On 5/10/19 1:08 AM, Richard Biener wrote:
> On Thu, May 9, 2019 at 6:00 PM Jeff Law <law@redhat.com> wrote:
>>
>> On 5/9/19 5:52 AM, Robin Dapp wrote:
>>> Hi,
>>>
>>> while trying to improve s390 code generation for rotate and shift I
>>> noticed superfluous subregs for shift count operands. In our backend we
>>> already have quite cumbersome patterns that would need to be duplicated
>>> (or complicated further by more subst patterns) in order to get rid of
>>> the subregs.
>>>
>>> I had already finished all the patterns when I realized that
>>> SHIFT_COUNT_TRUNCATED and the target hook shift_truncation_mask already
>>> exist and could do what is needed without extra patterns.  Just defining
>>>  shift_truncation_mask was not enough though as most of the additional
>>> insns get introduced by combine.
>>>
>>> Event SHIFT_COUNT_TRUNCATED is no perfect match to what our hardware
>>> does because we always only consider the last 6 bits of a shift operand.>
>>> Despite all the warnings in the other backends, most notably
>>> SHIFT_COUNT_TRUNCATED being "discouraged" as mentioned in riscv.h, I
>>> wrote the attached tentative patch.  It's a little ad-hoc, uses the
>>> SHIFT_COUNT_TRUNCATED paths only if shift_truncation_mask () != 0 and,
>>> instead of truncating via & (GET_MODE_BITSIZE (mode) - 1), it applies
>>> the mask returned by shift_truncation_mask.  Doing so, usage of both
>>> "methods" actually reduces to a single way.
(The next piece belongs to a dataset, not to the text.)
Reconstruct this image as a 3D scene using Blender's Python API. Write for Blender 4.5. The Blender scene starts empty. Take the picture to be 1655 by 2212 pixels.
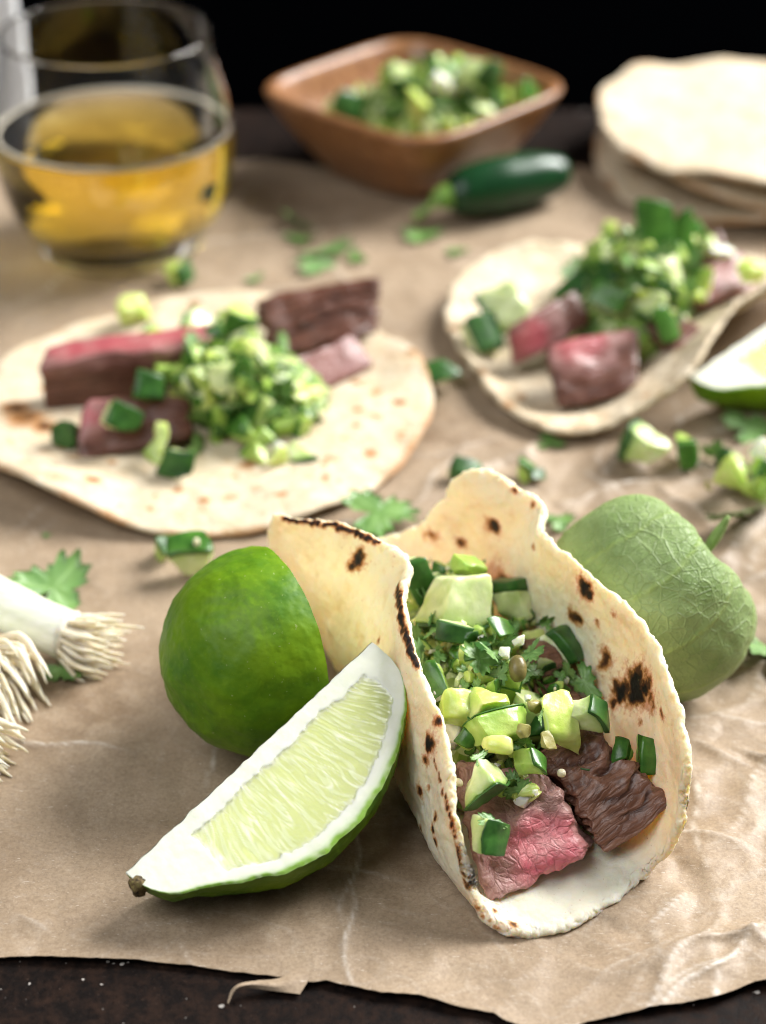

>> THe main reason it's discouraged is because some targets have insns
>> where the count would be truncated and others where it would not.   So
>> for example normal shifts might truncate, but vector shifts might or
>> (mips) or shifts might truncate but bit tests do not (x86).
>>
>> I don't know enough about the s390 architecture to know if there's any
>> corner cases.  You'd have to look at ever pattern in your machine
>> description with a shift and verify that it's going to DTRT if the count
>> hasn't been truncated.
>>
>>
>> It would really help if you could provide testcases which show the
>> suboptimal code and any analysis you've done.
> 
> The main reason I dislike SHIFT_COUNT_TRUNCATED is that it
> changes the meaning of the IL.  We generally want these kind
> of things to be explicit.
Understood and agreed.  So I think this argues that Robin should look at
a different approach and we should start pushing ports away from
SHIFT_COUNT_TRUNCATED a bit more aggressively.